As I wrote that day:

"The “science” of it all is that the combination of the south winds blowing out and a baseball pitch up in the strike zone in the 85 to 95 mile an hour range results in balls leaving the ball park often when hit by wooden bats. The teams combined for eight home runs during that game, the first of which was a grand slam off Adam Bleday, hit over the mini monster in left field by Sioux City left fielder Blake Schmit to help give the X’s grab a six-run advantage in the top of the first."
 

 

The T-Bones had dug an early hole and looked to be in for a long day. Sioux City added another pair in the second, and it was 8-0. The day looked over, and Wichita had a chance later on to catch the T-Bones and move up in the standings.  The T-Bones chipped away with some help of the wind to plate three runs via the long ball. Then in the third, Sioux City made it 9-3 with a Michael Lang solo shot. The T-Bone nemesis hit the left field foul pole for a solo homer, and again that sinking feeling was setting in.
 
KC would chip away in the bottom of the fourth, highlighted by a two-run single to cut the lead to 9-6 in favor Sioux City. Anthony Phillips added a two-run home run in the fifth, and the T-Bones trailed by just one. But then Technology” was set to have a major impact on both sports. The American Association, as all leagues and teams do, puts out daily stats, and the T-Bones add a set of game notes for each game. Those notes for fans and media cover trends and headlines and help tell the story and make the game more understandable.

The two teams boasted the top two offensive batting averages. The Explores led the league in average, coming into that day at .304, with KC at .294 despite actually out hitting Sioux City 10-8 at this point in the game. That technology of the internet provided the research that told fans that the T-Bones were 49-10 when out hitting their opponents. That would have to wait as Jose Sermo hit a three-run home run to left, and the X’s manufactured a run when Dean Green was hit by a pitch, stole second, moved to third on a wild pitch and came home on a sac fly to make it 13-8.
More from that day:

“But now comes the “engineering” lesson as the T-Bones would engineer the comeback despite being down 13-8. In the seventh, the T-Bones got four more runs. Anthony Phillips would triple home Danny Hayes to get his third hit, one shy of the cycle, off Keith Picht, and the lead was cut to 13-9.  Phillips had a fourth inning double and a eighth inning single to complete the feat. Tucker Pennell hit a single to left center to score Phillips, and it was now 13-10.  Sioux City got the double play ball and looked to escape any more damage, but the engineering continued.  Mason Davis would walk, and Todd Cunningham and Colin Walsh would single to load the bases. With two outs and facing lefty Patrick Schuster, Noah Perio Jr. would drive in another two runs his fourth and fifth of the day (and his 23rd during that last week) to cut the lead to 13-12.”
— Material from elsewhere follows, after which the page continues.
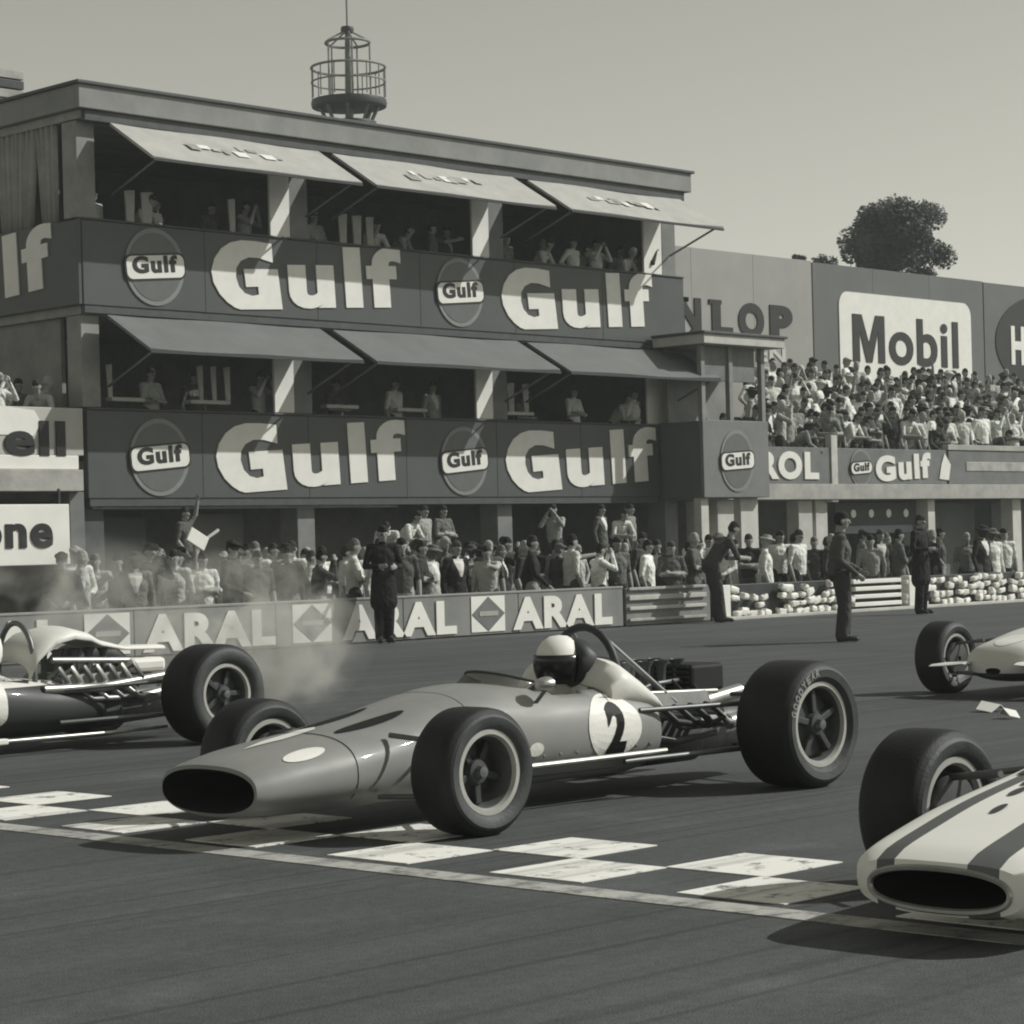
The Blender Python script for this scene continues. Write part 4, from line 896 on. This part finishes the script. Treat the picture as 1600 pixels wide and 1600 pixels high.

The final piece of the lesson for the kids that day was the “mathematic” equation. Baseball is full of stats and averages, and the T-Bones taught the crowd one final lesson. One hit plus one hit plus another hit equals walk-off winner.

To start the bottom of the ninth off, Todd Cunningham singled off of X’s closer Eric Karch. Colin Walsh would then single back up the middle to put runners at first and second. Noah Perio Jr. then hit a line drive down the right field line, hitting the chalk to score Cunningham, and Walsh, who ran through a stop sign while the throw home was late, ended the game, and the T-Bones walked off winners! 
Again from the game story that day: 

 

“1+1+1 = T-Bones winners 14-13.”


It was the T-Bones 59th win, a new franchise high, and the T-Bones took two of three from Sioux City, the team they would face a week later in the first round of the American Association playoffs. The          T-Bones, who looked dead in the water several times, found a way to teach the kids a lesson that day and maintain a game lead over Wichita with six games still to play. The lesson is never to quit. That, kids, is the extra credit!